Sometimes high praise begins at a low bar. “I don’t know a lot about wine,” my confederate admits to our tasting-room host. When picking out a quick bottle to bring to a friend, however, she’s got it covered. “I turn to BV,” she explains, “because I know that I won’t be embarrassed.”
Frenchman Georges de Latour founded Beaulieu in 1900, surviving Prohibition through his ties with both Catholic and Jewish communities in San Francisco. In 1938, he recruited enologist André Tchelistcheff, who became nearly more of a legend than the venerable winery itself. Owned today by spirits giant Diageo, the older wings of the voluminous complex house towering old redwood tanks, while the original stone winery is sequestered within, like an Altstadt in the heart of a metropolis.
Beaulieu Vineyard’s something-for-everyone lineup is arranged in coherent tiers. The Maestro Collection is an appellation-based varietal smorgasbord, including Marsanne, Muscat Cannelli and a bright, caramel-toned 2008 Ranch No. 8 Carneros Chardonnay ($32); Ranch No. 9 is lean with acacia and citrus. The 2007 San Benito South Hart Vineyard Grenache ($28) is the bright and easy-to-like product of 100-year-old vines, with sage over raspberry jam. The 2007 Beauzeaux Red Blend ($28) includes a bit of Charbono clowning around with Zinfandel and other friends, while both Ranch No. 1 and Ranch No. 2, 2007 Rutherford Cabernet Sauvignon ($65) deliver plenty of dark toast, baking spices, milk chocolate and berries for the money.
Fatter wallets must be toted a short distance over to the Reserve Room, where library wines back to 1970 are still on offer.
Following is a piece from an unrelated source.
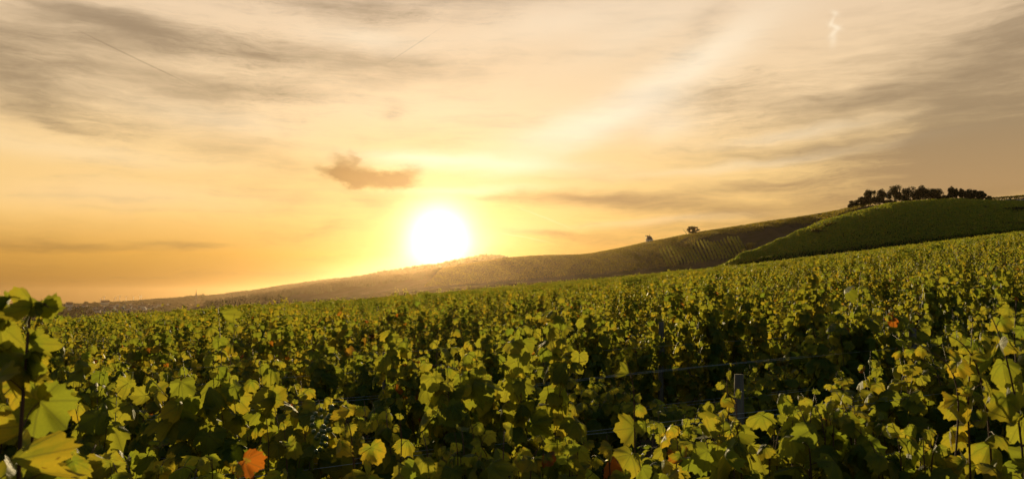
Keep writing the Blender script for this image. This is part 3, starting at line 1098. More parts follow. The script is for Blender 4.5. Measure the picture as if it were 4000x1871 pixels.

Refined texture is what the 2007 Tapestry ($60) is all about, that and a hint of cigar wrapper, marjoram and wild berries; while the 2005 Clone 4 Rutherford Cabernet Sauvignon ($140) shows up the rest in the blueberries-and-cream department.Beaulieu’s flagship 2007 Georges de Latour Cabernet Sauvignon ($125) has its own custom winery-within-a-winery with some highly unusual practices: small oak barrels are filled with crushed grapes, recoopered, sealed up and placed on gently arcing racks fitted with castors that allow each barrel to be hand-turned throughout fermentation. Flavors play second to tightly woven texture, and a distinctive nose of fine-pestled herbs, sage, crushed rock . . . there’s some talk of “Rutherford dust,” and this, friends, is it. Bring a bottle to your next soirée, and you won’t be embarrassed. Or pick up a bottle of sound and reliable BV Coastal Estates, just to be sure.